3. Faders: The most basic tool of them all, this plays with the general volume of your specific track. So you could make one instrument slightly softer than the others if you wanted to. Maybe the little guitar lick before the beginning of the chorus, or the crash cymbal at the beginning of the bridge that seems a bit too loud. Controlling the levels of the different tracks in your song will allow you to accentuate the sounds you want to be highlighted. Although a fairly simple process, it's effects are profound to the overall feel of the song.

Now we switch to frequencies. Just a small reminder for those of you who don't remember, frequency is the measure of waves per unit time, but you don't really need to know that. Just remember that all sound is made up of frequencies and low frequencies represent deeper sounds while high frequencies represent higher sounds.


1. EQ: With an EQ you can change the the levels of the different frequencies that a track will play. Visualize a bar graph and each bar is assigned a particular frequency. You can raise or lower the levels of each, and they will accordingly play differently. This graph you can divide into three generalized parts: lows, mids and highs.


You can see a live example of it too, open your music player on the phone, and go to your sound settings. There will ideally be an EQ or equalizer option. There will also be set presets for certain genres of music. Like jazz and RnB music has a wider and warmer soundscape and will most probably have a sort of v shaped EQ sound signature, with higher lows and highs than mids. Whereas metal music is harsher and requires higher mids.

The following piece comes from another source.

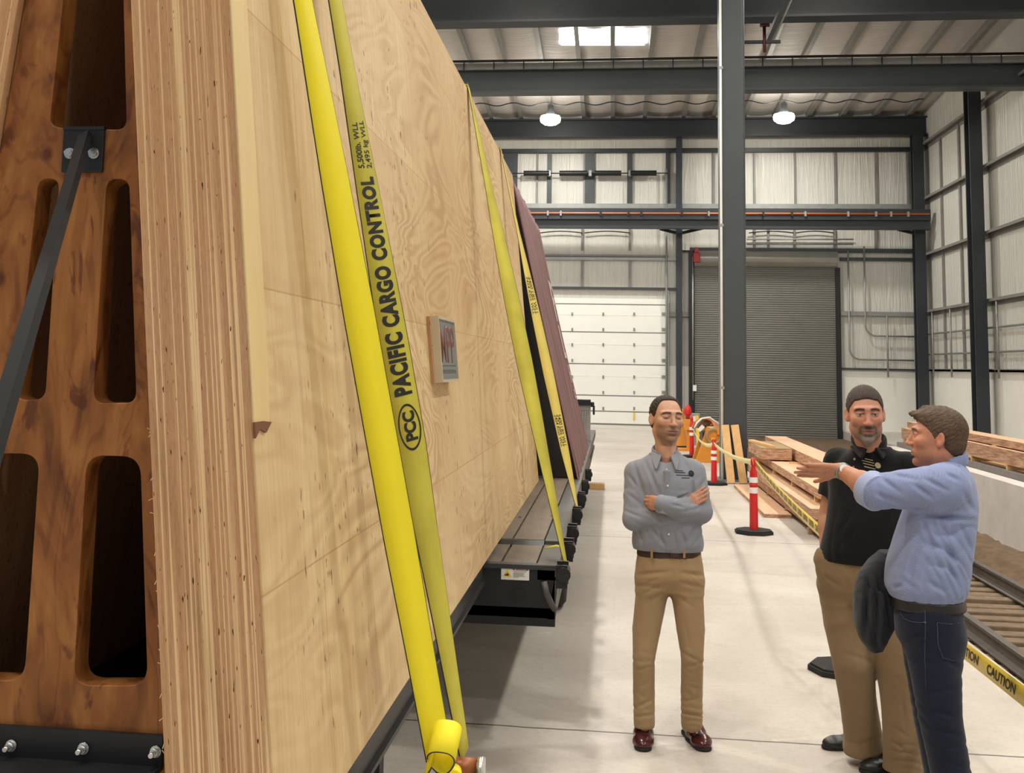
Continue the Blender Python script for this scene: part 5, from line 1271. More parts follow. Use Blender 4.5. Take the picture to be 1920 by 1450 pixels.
def belt(name, rows, lat, m, parent, extra=.006):
    lo = (min(r[1]-r[3] for r in rows)-.08, min(r[2]-max(r[3], r[4]) for r in rows)-.08, rows[0][0]-.02); hi = (max(r[1]+r[3] for r in rows)+.08, max(r[2]+max(r[3], r[4]) for r in rows)+.08, rows[-1][0]+.02)
    F = Field(lo, hi, .005); F.loft([(z, a, b, c+extra, d+extra) for z, a, b, c, d in rows], lat, 0); return link(name, F.mesh(name), m, parent)
M['belt_brown'] = mat('dark_brown_leather', (62, 40, 30), .45, 0, .1); M['belt_black'] = mat('black_leather', (26, 25, 26), .4, 0, .1); M['buckle'] = mat('dull_buckle_metal', (120, 112, 100), .35, .7)
def buttons(H_, pts, m, parent, r=.0055):
    for p, n in pts: MB().cyl(p-n*.002, p+n*.0035, r, n=12).build('button', m, parent)
def surf(F_me, p, d):
    """first point of mesh F_me hit from p along d"""
    from mathutils.bvhtree import BVHTree
    bm = bmesh.new(); bm.from_mesh(F_me); tr_ = BVHTree.FromBMesh(bm); bm.free(); return tr_
def hitpx(tree, px, py):
    d = ray(px, py).normalized(); h = tree.ray_cast(CAMP, d); return (h[0], h[1]) if h[0] is not None else (None, None)
def emblem(parent, tree, c, u, v, n, m, lines, seal, name='embroidery', h=.0035):
    """small embroidered lines and a round seal laid on the cloth: c centre, u along the lines, v up, n outward"""
    def put(x, y):
        p = Vector(c)+Vector(u)*x+Vector(v)*y; hit = tree.ray_cast(p+Vector(n)*.12, -Vector(n)); q = hit[0] if hit[0] is not None else p
        return q+Vector(n)*.0014
    b = MB()
    for (x0, x1, y) in lines:
        L = [put(x0+(x1-x0)*i/10, y-h*(.75 if i % 2 else .55)) for i in range(11)]; R = [put(x0+(x1-x0)*i/10, y+h*(.6 if i % 2 else .8)) for i in range(11)]; b.strip(L, R, False)
    sx, sy, r = seal; ring = [put(sx+r*math.cos(a), sy+r*math.sin(a)*1.0) for a in np.linspace(0, 2*PI, 21)[:-1]]; k = len(b.v); b.add([put(sx, sy)]+ring, [(0, 1+i, 1+(i+1) % 20) for i in range(20)])
    return b.build(name, m, parent)

# ================================================================== man with crossed arms
def man_crossed():
    Yc = 6.0; c = lambda px, py, dy=0: J(px, py, Yc+dy)
    H = Head(c(1250, 787, .01), (.34, -1, .03), .03, 1.0, 1.05)
    sL, sR = c(1192, 886, .02), c(1301, 885, .02); eL, eR = c(1188, 974, -.07), c(1315, 960, -.05)
    wA, hA = c(1272, 962, -.125), None; wB = c(1238, 945, -.205)
    neck = c(1247, 856, .03)
    # body: one continuous surface
    F = Field(c(1150, 1420, 0)-np.array([0, .34, .02]), c(1350, 735, 0)+np.array([0, .30, .02]), .0042, [(2, 1.13, 1.84, .0030)])
    H.build(F, neck, .053, True, .94, 1.0)
    zh = c(1250, 1060).item(2)
    F.loft([(.92, c(1254, 1090)[0], Yc, .145, .10), (1.05, c(1254, 1050)[0], Yc, .130, .09), (1.2, c(1250, 980)[0], Yc, .135, .095), (1.36, c(1249, 900)[0], Yc+.01, .150, .095), (1.44, c(1248, 866)[0], Yc+.02, .095, .065)], (1, 0, 0), .04)
    kL, kR = c(1207, 1235, -.03), c(1298, 1235, -.03); aL, aR = c(1208, 1356, .02), c(1297, 1356, .02)
    for hp, kn, an in ((c(1224, 1090), kL, aL), (c(1284, 1090), kR, aR)): F.chain([hp, kn, an, an-np.array([0, 0, .03])], [.060, .036, .026, .020], .03)
    for sh, el in ((sL, eL), (sR, eR)): F.chain([sh, el], [.048, .038], .03)
    F.cap(eL, wA, .038, .026, .02); F.cap(eR, wB, .038, .026, .02)
    # hand of the lower arm resting on the other upper arm; hand of the upper arm tucked under
    wAh = c(1284, 950, -.108)
    F.cap(wA, wAh, .026, .024, .02)
    hand(F, wAh, (.80, .02, .56), (-.5, .3, .8), (.05, .98, -.1), .88, (.04, .06, .10, .14), .02, (.7, .4, .7), tcurl=.3)
    hand(F, wB, (-.60, .80, -.04), (.1, -.05, 1), (.6, .7, -.1), .95, (.1, .1, .15, .2), .0, (.95, .12, .2))
    me = F.mesh('person'); paint(me, lambda V: face_paint(V, H, (204, 158, 132), (48, 34, 27), (104, 80, 66), .55, closed=True, hand=(196, 142, 116)))
    b = link('person', me, M['skin']); tag(b, 'man in grey button-up shirt and khaki trousers, arms crossed, eyes closed', 'person')
    # hair: short, receding over the brow
    def line(x, y, z):
        ax_ = np.abs(x)
        zl = np.interp(y, [-.13, -.09, -.05, -.022, -.012, .002, .014, .021, .034, .05, .072, .10], [-.075, -.075, -.055, -.04, .012, .010, -.016, .050, .090, .112, .125, .15])
        zl = zl+.016*sst(y, .01, .04)*np.exp(-((ax_-.040)/.018)**2)-.060*sst(ax_, .052, .064)*sst(y, .012, .020)*(1-sst(y, .026, .036))
        return zl-z
    H.hair('hair', line, .0070, .0016, .016, mat('short_dark_brown_hair', (50, 36, 28), .75, 0, .3, 60, .3), b, .006)
    # trousers
    T = Field(c(1170, 1375)-np.array([0, .24, 0]), c(1340, 1020)+np.array([0, .24, 0]), .0055)
    zc_ = c(1258, 1106)[2]; x0 = c(1254, 1060)[0]
    rows = [(zc_+.0, c(1255, 1110)[0], Yc, .150, .085), (zc_+.05, c(1255, 1095)[0], Yc, .176, .112), (c(1255, 1080)[2], c(1255, 1085)[0], Yc, .180, .120), (c(1255, 1060)[2], c(1255, 1060)[0], Yc, .176, .118), (c(1255, 1030)[2]+.01, c(1255, 1030)[0], Yc, .160, .108)]
    T.loft(rows, (1, 0, 0), .05)
    for sg, hp, kn, an in ((-1, c(1224, 1100), kL, aL), (1, c(1287, 1100), kR, aR)):
        mid = c(1212 if sg < 0 else 1295, 1180, -.01)
        T.chain([hp, mid, kn, grow(kn, an, .55)+np.array([0, .02, 0]), an], [.086, .073, .057, .056, .055], .04)
        T.wrinkle(kn+np.array([0, -.05, -.02]), .09, (.3*sg, 0, 1), .055, .0045, 1+sg); T.wrinkle(an+np.array([0, -.03, .05]), .085, (.2*sg, .2, 1), .045, .0060, 3+sg); T.wrinkle(hp+np.array([0, -.08, .0]), .10, (.5*sg, 0, 1), .06, .0045, 5+sg)
        T.wrinkle(grow(kn, an, .5)+np.array([0, -.04, 0]), .10, (.3, 0, 1), .07, .004, 7)
    cf_ = lambda px, py: c(px, py, -.08)
    T.folds(cf_, [(1198, 1078, 1258, 1072, .014, .008), (1194, 1098, 1244, 1102, .013, .008), (1274, 1074, 1318, 1080, .014, .007), (1276, 1092, 1316, 1102, .013, .008), (1240, 1112, 1212, 1135, .012, .006), (1268, 1116, 1300, 1140, .012, .006),
        (1184, 1238, 1228, 1244, .012, .009), (1190, 1258, 1224, 1250, .010, .006), (1276, 1222, 1320, 1246, .012, .009), (1280, 1252, 1316, 1244, .010, .006), (1222, 1170, 1200, 1225, .015, .005), (1284, 1165, 1296, 1225, .015, .005),
        (1186, 1330, 1224, 1312, .011, .009), (1188, 1345, 1228, 1340, .010, .008), (1274, 1334, 1318, 1346, .011, .009), (1278, 1318, 1314, 1308, .010, .006), (1200, 1290, 1222, 1275, .012, .005), (1290, 1285, 1314, 1295, .012, .005)])
    T.cap(c(1257, 1112, -.02), c(1257, 1200, .0), .004, .004, .03, op='s'); T.cut((0, 0, aL[2]-.020), (0, 0, -1)); T.cut((0, 0, c(1255, 1028)[2]), (0, 0, 1))
    tr_ = link('trousers', T.mesh('trousers'), cloth('khaki_cotton', (158, 132, 98), .08), b)
    for px in (1222, 1283):
        q = c(px, 1036, -.118); MB().box(q[0]-.006, q[0]+.006, q[1]-.006, q[1]+.004, q[2]-.028, q[2]+.022).build('belt_loop', M.setdefault('khaki_loop', cloth('khaki_loop_cotton', (150, 124, 90))), tr_)
    zb = c(1255, 1036)[2]; br_ = [(zb-.019, x0, Yc, .164, .110), (zb+.019, x0, Yc, .162, .109)]
    bl = belt('belt', br_, (1, 0, 0), M['belt_brown'], b, .004); q = c(1265, 1038, -.118); MB().box(q[0]-.024, q[0]+.024, q[1]-.004, q[1]+.004, q[2]-.02, q[2]+.02).build('buckle', M['belt_brown'], bl, .004)
    # shirt
    S_ = Field(c(1150, 1045)-np.array([0, .30, 0]), c(1350, 835)+np.array([0, .22, 0]), .0048)
    xm = lambda px, py: c(px, py)[0]
    R_ = [(c(1252, 1031)[2], xm(1252, 1031), Yc, .180, .122), (c(1252, 1018)[2], xm(1252, 1018), Yc-.004, .190, .134), (c(1251, 990)[2], xm(1251, 990), Yc-.006, .178, .132), (c(1250, 940)[2], xm(1250, 940), Yc-.004, .170, .130), (c(1249, 900)[2], xm(1249, 900), Yc, .172, .125), (c(1248, 880)[2], xm(1248, 880), Yc+.01, .150, .108), (c(1248, 862)[2], xm(1248, 862), Yc+.02, .100, .082), (c(1248, 850)[2], xm(1248, 850), Yc+.03, .066, .066)]
    S_.loft(R_, (1, 0, 0), .03, 2.2)
    for sh, el in ((sL, eL), (sR, eR)):
        S_.cap(grow(c(1248, 862, .02), sh, .45), sh, .046, .052, .05); S_.chain([sh, grow(sh, el, .5), el], [.056, .058, .055], .03)
    S_.chain([eL, grow(eL, wA, .5)+np.array([0, 0, -.012]), wA], [.056, .055, .046], .018); S_.chain([eR, grow(eR, wB, .5)+np.array([0, 0, -.006]), wB+np.array([.012, 0, 0])], [.058, .055, .044], .014)
    for p_, r_, d_, w_, a_, sd in ((eL, .11, (.5, 0, 1), .05, .0055, 1), (eR, .11, (-.5, 0, 1), .05, .0055, 2), (grow(sL, eL, .45), .11, (.8, 0, .6), .06, .004, 3), (grow(sR, eR, .45), .11, (-.8, 0, .6), .06, .004, 4),
        (c(1220, 905, -.12), .13, (1, 0, .6), .075, .0045, 5), (c(1275, 905, -.12), .13, (-1, 0, .7), .08, .004, 6), (c(1225, 1008, -.12), .12, (1, 0, -.35), .055, .0055, 7), (c(1285, 1010, -.12), .12, (1, 0, .4), .06, .005, 8), (grow(eR, wB, .45), .10, (.3, 0, 1), .042, .005, 9), (grow(eL, wA, .4), .09, (.4, 0, 1), .045, .005, 10)): S_.wrinkle(p_, r_, d_, w_, a_, sd)
    S_.folds(lambda px, py: c(px, py, -.10), [(1186, 862, 1208, 930, .013, .010), (1208, 862, 1236, 926, .013, .009), (1222, 880, 1228, 920, .010, .006), (1278, 852, 1292, 884, .012, .007), (1268, 850, 1272, 880, .010, .005), (1298, 892, 1300, 936, .010, .012),
        (1220, 990, 1250, 1026, .012, .010), (1232, 988, 1244, 1018, .010, .007), (1305, 985, 1290, 1020, .013, .008), (1198, 995, 1206, 1020, .012, .007), (1316, 1000, 1300, 1024, .010, .006), (1270, 990, 1284, 1018, .012, .006),
        (1172, 958, 1204, 972, .010, .008), (1176, 925, 1200, 945, .011, .007), (1178, 890, 1196, 915, .012, .006), (1262, 938, 1292, 926, .007, .010), (1258, 946, 1284, 952, .008, .008), (1290, 948, 1318, 938, .009, .007), (1238, 960, 1270, 978, .009, .008), (1210, 962, 1236, 974, .009, .007), (1320, 900, 1310, 930, .011, .007), (1322, 940, 1304, 958, .010, .007)])
    S_.cap(c(1250, 884, -.122), c(1254, 1030, -.128), .010, .010, .006, (1, 0, 0), 1.9)          # placket
    S_.cap(neck+np.array([0, -.03, .06]), neck+np.array([0, -.055, -.005]), .050, .044, .01, op='s'); S_.cap(neck+np.array([0, 0, .08]), neck, .058, .056, .01, op='s')
    S_.cut((0, 0, c(1252, 1030)[2]), (0, 0, -1))
    sm = cloth('grey_oxford_cotton', (138, 141, 150), .05, check=None, bump=.12); me = S_.mesh('shirt'); so = link('shirt', me, sm, b)
    cuff = Field(wB-.10, wB+.12, .004); d_ = unit(wB-eR); cuff.cap(wB-d_*.050, wB+d_*.012, .047, .046, 0); cuff.cut(wB+d_*.008, d_); cuff.cut(wB-d_*.055, -d_); link('cuff', cuff.mesh('cuff'), cloth('pale_grey_cuff_cotton', (165, 170, 186), .04), so)
    # collar
    K = Field(neck-np.array([.12, .14, .08]), neck+np.array([.12, .12, .09]), .0036)
    for a0, a1, zz in ((-2.35, .95, 0), ):
        pts = [neck+np.array([.066*math.sin(a), .010-.066*math.cos(a), .030-.030*abs(0)-.028*(1-abs(a)/PI)]) for a in np.linspace(-PI+.0, PI, 25)]
        pts = [neck+np.array([.066*math.sin(a), .008+.068*math.cos(a), .050-.058*(abs(a)/PI)**1.3]) for a in np.linspace(-2.75, 2.75, 61)]
        for i in range(60): K.cap(pts[i], pts[i+1], .006, .006, 0, (0, 0, 1), 3.4)
    for g in (-1, 1):
        a = neck+np.array([g*.028, -.084, .008]); t_ = neck+np.array([g*.052, -.132, -.056]); o_ = neck+np.array([g*.080, -.022, .014]); 
        for u_ in np.linspace(0, 1, 15): K.cap(grow(a, o_, u_), grow(t_, grow(o_, t_, .45), u_), .0062, .0055, .003)
    link('collar', K.mesh('collar'), sm, so)
    tree = surf(me, None, None)
    for px, py in ((1250, 880), (1252, 911), (1254, 1002)):
        hit, nn = hitpx(tree, px, py)
        if hit: MB().cyl(hit, hit+Vector((0, -.004, 0)), .0050, n=12).build('button', M['white'], so)
    emblem(so, tree, hitpx(tree, 1284, 888)[0], (1, 0, -.05), (0, 0, 1), (0, -1, 0), mat('dark_navy_thread', (34, 36, 48), .8), [(-.040, -.008, .012), (-.052, .002, .003), (-.046, .026, -.010), (-.018, .026, -.022)], (.034, .000, .016), h=.0030)
    mb_ = mat('burgundy_shoe_leather', (72, 26, 28), .22, 0, .15, 12); so_ = M['black_rough']
    f1, f2 = at_z(1208, 1385), at_z(1300, 1385)
    shoe('shoe', (f1.x, f1.y+.10, 0), (f1.x-.012, f1.y-.205, 0), mb_, b, so_, .105, .055, laces=True); shoe('shoe', (f2.x-.02, f2.y+.10, 0), (f2.x+.045, f2.y-.195, 0), mb_, b, so_, .105, .055, laces=True)
    return b
man_crossed()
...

Change up the presets while on the same song and see how they affect the way the song sounds, and then finally you can do some final touches and make a sound signature that sounds best to you. Correcting EQ is my favorite part of mixing, and I spend a lot of time playing with it even while listening to music to see if I can make a song sound as good as it can be to me. Check it out, it's addicting.


Now EQ, in my opinion should always be done first with the track in mind and what sounds good on it, and then again in relation with all the other tracks in mind. There's a reason for this.


You'll find out that a lot of the times you'll have to dumb down out the good parts of a track so that the whole collection of tracks sound cohesive. For example, a lead guitar solo might sound rad af with the mids pushed up way high (this gives any sound a punchier, in your face feel because it makes the sound harsher to the ears), but to make it fit in with all the backing instruments, you may have to lower the mids and maybe bring up the low ends a bit so that it resonates well.


EQ is a topic that has a whole lot more intricacies, but if I address them here it'll take several years. I'll leave it for a later post.


2. Filters: A filter does exactly what you think it does. It only lets certain frequencies pass. This is very useful when you're actually recording things. Like with mics. Say you've got the drums, right? The drums are a complex thing, because it's basically a hodgepodge of different instruments that when played properly together, sound pretty frickin cool. But each sound from the drum set is unique, from a low, wobbly, booming sound, to a hard, crashing, metallic sound and so they should be captured with their own mics because you just cant get everything the way it should sound with a single mic. Oh wait no, I'm drifting. I'll talk about drum miking some other time.


So yeah, filters. Filters can also be applied in such a way that only a certain set of frequencies (called a band) is affected. This means that if you've got a recorded sound and it's dirty, in the sense that there's recorded noise that isn't part of what you actually need, you can apply a band filter to it to clean it out.


For example, you could put a high pass filter (it will allow only high channels to play) over a hi hat channel to make it sound crisper and cleaner (hi hats are that tssk tssk thing that plays along with the bass and snare in a drum beat).


A pair of hi hat cymbals


You can sort of experience this phenomenon yourself. Say the sound 'tshhk' out loud. This is your raw source signal, okay? Now after a high pass filter that same sound would play out as 'tssk'. You see how the lower sounds aren't as pronounced? Yeah thats exactly how it works. If you want the opposite and want the high stuff to be dumbed down, a low pass filter can be used.


Finally, we've got time altering effects. The most basic and most important tool here is the Reverb. And that's what I'll be talking about here.


So when you're listening to a sound, you don't just hear it from its source. There's also all the hundreds of reflected sound waves that have hit the surfaces around the source and come back to you. In normal circumstances you don't realize the difference between the separate sounds because there are too many obstructions for a sound wave to travel a distance that is long enough to resound at a different time to that of the source. For example, in a room with a whole lot of furniture and other stuff you'll never get that echoing feeling. But in the same room without any furniture, you'll get it. This is because there are no random obstructions to throw off or absorb the sound waves. This effect is essentially what reverb is all about.


It involves the echoes of the sounds that are already being played. Without it your music will sound very dry and barren. Reverb changes according to the effect you want on your sound and you can control it by altering the time delay between the 'reflections' of the sound waves. Like if you want to emulate the effect of your sound being played in a large hall, there would be lots of reflections and echoes all at differing times. Hence, there would be a lot of echo-iness. Whereas for a small room, there would be little to no reverb and the sound would be crisper and sharper.


So yeahhhhhh...


These three general processes are what you use to work on a song and make it sound the way you want. I've just touched upon them and there's still a lot more to be said about each aspect. I shall delve deeper into them in future posts.


I wrote this piece over the past three days and I'd be lying to myself if I said I didn't enjoy it way more than what I write usually. I only hope you did too.

In writing this I've realized there's a lot that I'd love to talk about when it comes to music. So I think for the next year I'm going to focus a bit more on this series than I was before. Let's see where we go, eh?


Anyhow, this being the last post for the year, I'd like to thank all of you who read my random madness on Random Madness in 2019.